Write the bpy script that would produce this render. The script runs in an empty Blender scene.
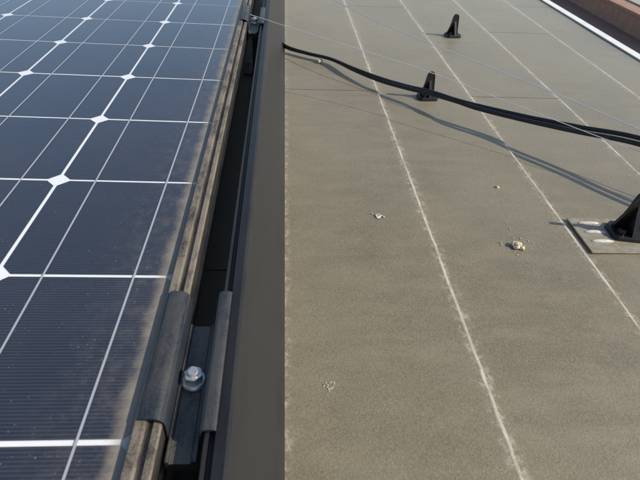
import bpy, bmesh, math, random
from mathutils import Vector, Matrix, noise
random.seed(7)
scene=bpy.context.scene
H=0.4215
# ------------------------------------------------------------ helpers
def link(o,parent=None):
    scene.collection.objects.link(o)
    if parent: o.parent=parent
    return o
def empty(name):
    e=bpy.data.objects.new(name,None); e.empty_display_size=0.1
    return link(e)
def mesh_obj(name,verts,faces,mat=None,parent=None,smooth=False):
    me=bpy.data.meshes.new(name); me.from_pydata(verts,[],faces); me.update()
    if mat: me.materials.append(mat)
    if smooth:
        for p in me.polygons: p.use_smooth=True
    return link(bpy.data.objects.new(name,me),parent)
def bm_obj(name,bm,mat=None,parent=None,smooth=False):
    me=bpy.data.meshes.new(name); bmesh.ops.recalc_face_normals(bm,faces=bm.faces[:]); bm.to_mesh(me); bm.free()
    if mat: me.materials.append(mat)
    if smooth:
        for p in me.polygons: p.use_smooth=True
    return link(bpy.data.objects.new(name,me),parent)
def bevel(o,w,seg=2,ang=35):
    m=o.modifiers.new('b','BEVEL'); m.width=w; m.segments=seg; m.limit_method='ANGLE'; m.angle_limit=math.radians(ang)
    return o
def box(name,x0,x1,y0,y1,z0,z1,mat,parent=None,bev=0):
    bm=bmesh.new(); bmesh.ops.create_cube(bm,size=1)
    for v in bm.verts:
        v.co=Vector((x0+(v.co.x+.5)*(x1-x0),y0+(v.co.y+.5)*(y1-y0),z0+(v.co.z+.5)*(z1-z0)))
    o=bm_obj(name,bm,mat,parent)
    if bev: bevel(o,bev)
    return o
def extrude_y(name,prof,y0,y1,mat,parent=None,bev=0,seg=3,smooth=False):
    """closed (x,z) outline swept along y"""
    n=len(prof); bm=bmesh.new()
    a=[bm.verts.new((x,y0,z)) for x,z in prof]; b=[bm.verts.new((x,y1,z)) for x,z in prof]
    for i in range(n):
        j=(i+1)%n; bm.faces.new((a[i],a[j],b[j],b[i]))
    bm.faces.new(a); bm.faces.new(b[::-1])
    o=bm_obj(name,bm,mat,parent)
    if bev: bevel(o,bev,seg,25)
    if smooth:
        for p in o.data.polygons: p.use_smooth=len(p.vertices)==4
        m=o.modifiers.new('e','EDGE_SPLIT'); m.split_angle=math.radians(28)
    return o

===

### Problem description
Using the data above, write out every line exactly, leaving the images behind.

### Worked solution
Write the bpy script that would produce this render. The script runs in an empty Blender scene.
import bpy, bmesh, math, random
from mathutils import Vector, Matrix, noise
random.seed(7)
scene=bpy.context.scene
H=0.4215
# ------------------------------------------------------------ helpers
def link(o,parent=None):
    scene.collection.objects.link(o)
    if parent: o.parent=parent
    return o
def empty(name):
    e=bpy.data.objects.new(name,None); e.empty_display_size=0.1
    return link(e)
def mesh_obj(name,verts,faces,mat=None,parent=None,smooth=False):
    me=bpy.data.meshes.new(name); me.from_pydata(verts,[],faces); me.update()
    if mat: me.materials.append(mat)
    if smooth:
        for p in me.polygons: p.use_smooth=True
    return link(bpy.data.objects.new(name,me),parent)
def bm_obj(name,bm,mat=None,parent=None,smooth=False):
    me=bpy.data.meshes.new(name); bmesh.ops.recalc_face_normals(bm,faces=bm.faces[:]); bm.to_mesh(me); bm.free()
    if mat: me.materials.append(mat)
    if smooth:
        for p in me.polygons: p.use_smooth=True
    return link(bpy.data.objects.new(name,me),parent)
def bevel(o,w,seg=2,ang=35):
    m=o.modifiers.new('b','BEVEL'); m.width=w; m.segments=seg; m.limit_method='ANGLE'; m.angle_limit=math.radians(ang)
    return o
def box(name,x0,x1,y0,y1,z0,z1,mat,parent=None,bev=0):
    bm=bmesh.new(); bmesh.ops.create_cube(bm,size=1)
    for v in bm.verts:
        v.co=Vector((x0+(v.co.x+.5)*(x1-x0),y0+(v.co.y+.5)*(y1-y0),z0+(v.co.z+.5)*(z1-z0)))
    o=bm_obj(name,bm,mat,parent)
    if bev: bevel(o,bev)
    return o
def extrude_y(name,prof,y0,y1,mat,parent=None,bev=0,seg=3,smooth=False):
    """closed (x,z) outline swept along y"""
    n=len(prof); bm=bmesh.new()
    a=[bm.verts.new((x,y0,z)) for x,z in prof]; b=[bm.verts.new((x,y1,z)) for x,z in prof]
    for i in range(n):
        j=(i+1)%n; bm.faces.new((a[i],a[j],b[j],b[i]))
    bm.faces.new(a); bm.faces.new(b[::-1])
    o=bm_obj(name,bm,mat,parent)
    if bev: bevel(o,bev,seg,25)
    if smooth:
        for p in o.data.polygons: p.use_smooth=len(p.vertices)==4
        m=o.modifiers.new('e','EDGE_SPLIT'); m.split_angle=math.radians(28)
    return o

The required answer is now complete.